Pinterest's bookmarklet stopped working on FB long ago. Instead of pinning an image, it just spit out an alert that it could not work on Facebook. Now it seems that Facebook has started setting the script-src directive in the X-WebKit-CSP HTTP header to ban any javascript from loading, except from a few select domains (mainly FB, its own CDN, and a few affiliates).

These types of tools are not an effective way to systematically steal data from FB and post it elsewhere. These tools are really only good for allowing individual users to give app developers a way to piggyback off the user's FB session and pull images and the like out of FB's walled garden.

Now users have one less option for extracting their own data from Facebook. In Zuckerberg's mind, your data ultimately belongs to him, not you, and he wants to set the terms for how and when that data is allowed to move outside of facebook.com.

Is there any way they're trying to justify it as safeguarding users' privacy?

Or are they just trying to stop users from using plug-ins to get our own data?

 I don't know.
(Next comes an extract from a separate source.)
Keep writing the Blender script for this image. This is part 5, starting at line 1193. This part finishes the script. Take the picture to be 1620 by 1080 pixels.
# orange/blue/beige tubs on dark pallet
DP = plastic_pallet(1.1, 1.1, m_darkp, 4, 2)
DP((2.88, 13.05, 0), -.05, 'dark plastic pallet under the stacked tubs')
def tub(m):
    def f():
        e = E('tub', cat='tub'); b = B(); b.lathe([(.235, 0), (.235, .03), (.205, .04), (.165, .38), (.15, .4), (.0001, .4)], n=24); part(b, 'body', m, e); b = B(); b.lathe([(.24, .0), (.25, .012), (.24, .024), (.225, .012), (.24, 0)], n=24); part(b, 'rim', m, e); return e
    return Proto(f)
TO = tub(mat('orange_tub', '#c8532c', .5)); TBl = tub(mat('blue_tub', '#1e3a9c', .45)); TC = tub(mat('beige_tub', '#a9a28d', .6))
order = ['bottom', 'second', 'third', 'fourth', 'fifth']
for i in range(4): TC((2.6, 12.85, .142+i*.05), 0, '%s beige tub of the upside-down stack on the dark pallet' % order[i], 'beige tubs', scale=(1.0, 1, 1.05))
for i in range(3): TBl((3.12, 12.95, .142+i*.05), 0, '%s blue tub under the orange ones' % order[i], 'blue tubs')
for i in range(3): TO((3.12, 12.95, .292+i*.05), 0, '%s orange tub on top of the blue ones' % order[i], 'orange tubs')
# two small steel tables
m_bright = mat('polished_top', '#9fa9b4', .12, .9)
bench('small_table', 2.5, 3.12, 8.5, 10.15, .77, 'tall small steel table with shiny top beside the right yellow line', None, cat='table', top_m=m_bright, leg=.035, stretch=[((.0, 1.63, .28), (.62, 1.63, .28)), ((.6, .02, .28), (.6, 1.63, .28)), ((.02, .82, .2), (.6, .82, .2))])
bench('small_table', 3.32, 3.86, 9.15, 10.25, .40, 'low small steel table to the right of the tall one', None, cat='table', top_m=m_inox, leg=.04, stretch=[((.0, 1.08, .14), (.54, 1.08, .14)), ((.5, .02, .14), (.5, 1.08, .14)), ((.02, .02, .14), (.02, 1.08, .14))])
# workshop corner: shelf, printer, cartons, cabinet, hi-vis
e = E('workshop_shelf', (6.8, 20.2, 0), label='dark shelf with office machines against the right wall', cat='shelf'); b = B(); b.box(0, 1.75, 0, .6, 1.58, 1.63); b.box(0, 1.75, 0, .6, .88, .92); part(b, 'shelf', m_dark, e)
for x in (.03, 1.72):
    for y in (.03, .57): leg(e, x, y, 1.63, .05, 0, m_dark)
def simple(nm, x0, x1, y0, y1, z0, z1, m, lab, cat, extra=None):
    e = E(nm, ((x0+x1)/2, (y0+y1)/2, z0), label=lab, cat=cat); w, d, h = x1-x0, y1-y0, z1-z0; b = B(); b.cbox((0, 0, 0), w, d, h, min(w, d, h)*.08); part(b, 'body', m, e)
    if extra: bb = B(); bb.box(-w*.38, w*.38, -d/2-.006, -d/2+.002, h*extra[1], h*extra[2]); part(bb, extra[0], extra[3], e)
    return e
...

My guess is that in private meetings they're just as concerned about safeguarding data from up-and-coming websites as they are about limiting the spread of malware, but in press releases this is probably 100% about protecting users.

Protecting users from other websites that might want to give them a vacation from Facebook?

It appears to me that Facebook increasingly wants to be a SINK not a SOURCE.

Just like Twitter.

I believe time will reveal this to be a losing strategy.

The best websites both give and take.

That is, they let you add things from other websites, AND they let you take things to other websites.

Examples include YouTube, Flickr, Pinterest, Reddit, Imgur, and Tumblr.

 Afaik, they can't stop a browser plugin..... Stroking beard... Slow... Growing ... Evil ... Laugh!!!!!!

 Or phantomjs quacking like a duck....

PhantomJS could indeed still load the an external script, but that doesn't provide us with a way to act on behalf of the user because we can't access their FB session like we can in a bookmarklet context. The only way we could use phantom would be if we asked the user to give us login creds, which no one in their right mind would do (though we are going to use Adam's pinterest creds to make phantom auto-pin our daily most popular images!).

A true plugin would still work, but our Chrome Extension is now also b0rked by this change.